Investing is without question the best way for ordinary people to grow their wealth, and you'll probably need all the wealth you can accrue when it comes time for retirement. But after decades in which your financial focus was on the gathering, it can be tough to pivot to a spending mindset.

In this segment of the Motley Fool Answers mailbag episode, hosts Alison Southwick and Robert Brokamp are joined by Buck Hartzell, the Fool's director of investor learning and operations, to offer advice to an investor looking ahead to retirement, and wondering which assets to tap first.

To catch full episodes of all The Motley Fool's free podcasts, check out our podcast center. A full transcript follows the video.

This video was recorded on April 30, 2019.

Alison Southwick: Tiger writes, "In retirement what should we spend first and what last? At present I am 5% REITs, 5% bonds, 10% cash, 25% stocks, and 55% mutual funds. I figure I will maintain that allocation until I finally retire, but I'm not sure what to tap first. My wild guess is cash first, taxable mutual funds second, non-taxable Roth third, and individual stocks with big capital gains last. Some I've held for more than 20 years."

Robert Brokamp: Cash should definitely be first because every retiree should have what we call an income cushion, which is the next three to five years' worth of portfolio-provided income out of the stock market. You rely on that every year, and then after you've spent that, as that year goes on, the next year you replenish it.

The next thing would be the types of accounts. We've mentioned before that several studies have found that when you're in retirement, your portfolio will last longer if you tap your taxable accounts first, then usually traditional accounts, and then Roth last. The Roth and traditional can be flipped in some situations, but basically drain your taxable accounts first.

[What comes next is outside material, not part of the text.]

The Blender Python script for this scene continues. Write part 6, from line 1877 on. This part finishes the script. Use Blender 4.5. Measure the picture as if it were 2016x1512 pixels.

I can't really answer you about the mutual funds because it depends on whether those funds are invested in cash, stocks, or bonds. Whether it's international or U.S. But I will say it definitely makes sense to evaluate your funds every year and if you have a fund that has been underperforming its peers for the last three to five years, that's definitely a candidate for where you could get some cash.

You mentioned the stocks that you've held for more than 20 years. Generally speaking, you don't want to hold onto a stock just because if you sell it there will be tax consequences if it's not a promising investment anymore. But I think what you're suggesting, or what could be a strategy is if that money eventually will be left to the next generation, it could make sense to hold onto that for a long time because when you pass on and your heirs get it, they get a stepped-up cost basis and they won't have to pay those capital gains.

The last thing I'll say, in terms of what to sell, is whatever will bring your portfolio back into balance. You have an asset allocation that you've decided is appropriate to you. After one, two, or three years that's going to change, depending on what has performed well and what has not. Generally speaking you sell what has performed well to bring your portfolio back into some sort of balance. These days that would be U.S. large-cap growth stocks. They have significantly outperformed most others, and if there's anything that has become overweight in your portfolio, it's probably that category.

Buck Hartzell: You didn't ask this, but to the extent you're gifting some of these things, cash always makes sense. That goes at its cost basis, but if you have something you've held for 20 years with a low cost basis as a stock, that's probably not the thing that you want to gift to your grandchildren because they're going to get the same cost basis.

Brokamp: It's better to just hold onto it and wait until you pass away. Or, if you donate to charity every year, donating highly appreciated stock is a great strategy.